<<<<

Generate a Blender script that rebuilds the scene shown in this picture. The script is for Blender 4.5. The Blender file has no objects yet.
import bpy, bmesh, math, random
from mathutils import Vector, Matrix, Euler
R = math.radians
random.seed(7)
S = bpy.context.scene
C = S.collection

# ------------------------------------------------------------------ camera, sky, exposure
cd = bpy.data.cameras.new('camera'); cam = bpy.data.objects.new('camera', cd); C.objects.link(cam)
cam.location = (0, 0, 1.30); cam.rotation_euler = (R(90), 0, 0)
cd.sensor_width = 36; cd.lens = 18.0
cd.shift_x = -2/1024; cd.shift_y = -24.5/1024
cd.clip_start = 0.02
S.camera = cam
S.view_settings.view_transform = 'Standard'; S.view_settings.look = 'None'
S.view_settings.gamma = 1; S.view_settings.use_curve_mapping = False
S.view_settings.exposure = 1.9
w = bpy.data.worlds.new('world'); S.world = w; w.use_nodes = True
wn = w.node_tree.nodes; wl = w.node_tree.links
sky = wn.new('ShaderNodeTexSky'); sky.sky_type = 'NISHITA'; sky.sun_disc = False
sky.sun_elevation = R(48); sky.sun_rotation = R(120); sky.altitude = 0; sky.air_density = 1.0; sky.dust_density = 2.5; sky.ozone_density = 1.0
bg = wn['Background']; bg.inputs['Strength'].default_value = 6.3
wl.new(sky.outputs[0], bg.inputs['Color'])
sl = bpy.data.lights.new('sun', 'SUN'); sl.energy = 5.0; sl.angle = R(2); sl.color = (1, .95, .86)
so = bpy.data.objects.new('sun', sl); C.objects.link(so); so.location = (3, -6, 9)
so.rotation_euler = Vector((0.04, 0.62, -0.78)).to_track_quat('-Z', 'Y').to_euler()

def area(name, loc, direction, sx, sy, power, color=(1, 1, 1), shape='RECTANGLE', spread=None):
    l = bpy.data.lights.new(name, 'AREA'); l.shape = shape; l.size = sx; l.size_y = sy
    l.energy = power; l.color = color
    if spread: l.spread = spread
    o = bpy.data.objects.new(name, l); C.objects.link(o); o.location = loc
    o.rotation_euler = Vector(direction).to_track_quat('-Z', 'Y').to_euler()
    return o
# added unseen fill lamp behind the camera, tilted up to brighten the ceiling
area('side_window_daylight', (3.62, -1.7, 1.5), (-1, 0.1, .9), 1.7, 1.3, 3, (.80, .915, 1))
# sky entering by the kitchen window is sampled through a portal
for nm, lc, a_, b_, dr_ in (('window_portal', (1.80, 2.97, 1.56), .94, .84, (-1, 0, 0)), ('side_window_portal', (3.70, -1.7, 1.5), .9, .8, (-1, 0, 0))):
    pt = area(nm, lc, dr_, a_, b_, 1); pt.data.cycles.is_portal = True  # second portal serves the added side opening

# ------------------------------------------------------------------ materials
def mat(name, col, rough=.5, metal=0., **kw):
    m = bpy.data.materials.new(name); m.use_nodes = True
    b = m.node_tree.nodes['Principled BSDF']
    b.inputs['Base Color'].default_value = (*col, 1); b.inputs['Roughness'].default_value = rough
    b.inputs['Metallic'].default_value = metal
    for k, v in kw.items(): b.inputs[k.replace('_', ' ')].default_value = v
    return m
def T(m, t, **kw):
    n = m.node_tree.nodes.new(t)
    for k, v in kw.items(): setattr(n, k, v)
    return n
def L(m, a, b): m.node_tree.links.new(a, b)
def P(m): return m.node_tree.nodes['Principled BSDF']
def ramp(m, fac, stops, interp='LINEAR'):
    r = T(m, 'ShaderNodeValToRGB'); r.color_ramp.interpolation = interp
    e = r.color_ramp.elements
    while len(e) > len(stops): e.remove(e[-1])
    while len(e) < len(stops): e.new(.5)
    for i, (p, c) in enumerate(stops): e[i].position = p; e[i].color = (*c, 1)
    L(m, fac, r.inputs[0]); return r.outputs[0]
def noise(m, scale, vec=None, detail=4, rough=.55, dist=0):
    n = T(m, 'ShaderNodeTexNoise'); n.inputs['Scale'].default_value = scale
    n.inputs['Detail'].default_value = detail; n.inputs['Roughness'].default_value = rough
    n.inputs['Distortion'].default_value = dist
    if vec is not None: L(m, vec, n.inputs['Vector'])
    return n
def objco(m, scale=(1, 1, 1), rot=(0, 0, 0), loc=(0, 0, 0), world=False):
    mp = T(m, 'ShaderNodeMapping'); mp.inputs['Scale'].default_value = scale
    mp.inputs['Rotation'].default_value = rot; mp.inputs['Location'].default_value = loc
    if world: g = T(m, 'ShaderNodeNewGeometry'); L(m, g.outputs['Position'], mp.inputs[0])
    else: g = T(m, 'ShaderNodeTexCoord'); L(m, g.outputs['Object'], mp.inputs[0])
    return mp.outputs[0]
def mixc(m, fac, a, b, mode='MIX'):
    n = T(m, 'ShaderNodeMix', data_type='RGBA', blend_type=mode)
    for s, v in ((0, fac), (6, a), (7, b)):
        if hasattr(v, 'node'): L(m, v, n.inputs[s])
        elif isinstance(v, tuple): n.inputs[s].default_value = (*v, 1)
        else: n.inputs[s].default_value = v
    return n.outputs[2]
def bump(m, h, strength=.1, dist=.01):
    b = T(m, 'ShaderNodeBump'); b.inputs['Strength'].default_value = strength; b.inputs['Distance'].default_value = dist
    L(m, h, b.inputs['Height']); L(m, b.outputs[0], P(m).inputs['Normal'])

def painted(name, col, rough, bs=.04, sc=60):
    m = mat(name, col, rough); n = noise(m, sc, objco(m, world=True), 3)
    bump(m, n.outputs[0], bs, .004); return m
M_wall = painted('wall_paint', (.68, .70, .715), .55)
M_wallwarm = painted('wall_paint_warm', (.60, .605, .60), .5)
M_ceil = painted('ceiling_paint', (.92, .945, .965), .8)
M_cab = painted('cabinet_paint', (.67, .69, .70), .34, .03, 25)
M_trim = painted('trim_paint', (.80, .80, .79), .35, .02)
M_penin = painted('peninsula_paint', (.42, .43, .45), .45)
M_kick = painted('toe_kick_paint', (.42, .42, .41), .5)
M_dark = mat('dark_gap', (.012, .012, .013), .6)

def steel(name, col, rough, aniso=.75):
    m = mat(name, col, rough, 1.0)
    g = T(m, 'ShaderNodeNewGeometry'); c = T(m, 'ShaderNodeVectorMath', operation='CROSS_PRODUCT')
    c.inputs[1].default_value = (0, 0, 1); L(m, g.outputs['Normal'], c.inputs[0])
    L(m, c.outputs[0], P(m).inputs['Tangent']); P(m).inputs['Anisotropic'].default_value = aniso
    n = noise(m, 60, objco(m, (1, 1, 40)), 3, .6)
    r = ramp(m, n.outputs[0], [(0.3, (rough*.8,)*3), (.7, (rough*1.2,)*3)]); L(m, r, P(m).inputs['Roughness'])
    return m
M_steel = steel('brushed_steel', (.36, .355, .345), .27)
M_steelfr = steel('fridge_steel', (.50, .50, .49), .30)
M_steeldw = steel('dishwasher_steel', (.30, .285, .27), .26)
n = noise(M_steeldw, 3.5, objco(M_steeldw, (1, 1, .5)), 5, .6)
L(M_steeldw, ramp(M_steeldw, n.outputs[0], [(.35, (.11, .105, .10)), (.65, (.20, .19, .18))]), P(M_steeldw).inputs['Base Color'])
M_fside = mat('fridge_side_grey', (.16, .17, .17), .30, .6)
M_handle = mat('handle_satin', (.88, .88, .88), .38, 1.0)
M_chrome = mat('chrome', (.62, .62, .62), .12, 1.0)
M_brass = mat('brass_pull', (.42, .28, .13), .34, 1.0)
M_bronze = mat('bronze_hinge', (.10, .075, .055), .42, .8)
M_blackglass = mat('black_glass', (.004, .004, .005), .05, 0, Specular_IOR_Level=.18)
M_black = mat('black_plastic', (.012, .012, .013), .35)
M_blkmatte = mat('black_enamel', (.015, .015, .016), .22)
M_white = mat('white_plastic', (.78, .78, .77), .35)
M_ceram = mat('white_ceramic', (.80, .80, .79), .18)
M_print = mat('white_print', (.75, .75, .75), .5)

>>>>

[Written request] Your task is to repeat the lines from the one containing "M_wallwarm = painted('wall_paint_warm', (.60, .605, .60), .5)" to the one containing "M_trim = painted('trim_paint', (.80, .80, .79), .35, .02)", both lines included. Leave out every other line.

[The completed task]
M_wallwarm = painted('wall_paint_warm', (.60, .605, .60), .5)
M_ceil = painted('ceiling_paint', (.92, .945, .965), .8)
M_cab = painted('cabinet_paint', (.67, .69, .70), .34, .03, 25)
M_trim = painted('trim_paint', (.80, .80, .79), .35, .02)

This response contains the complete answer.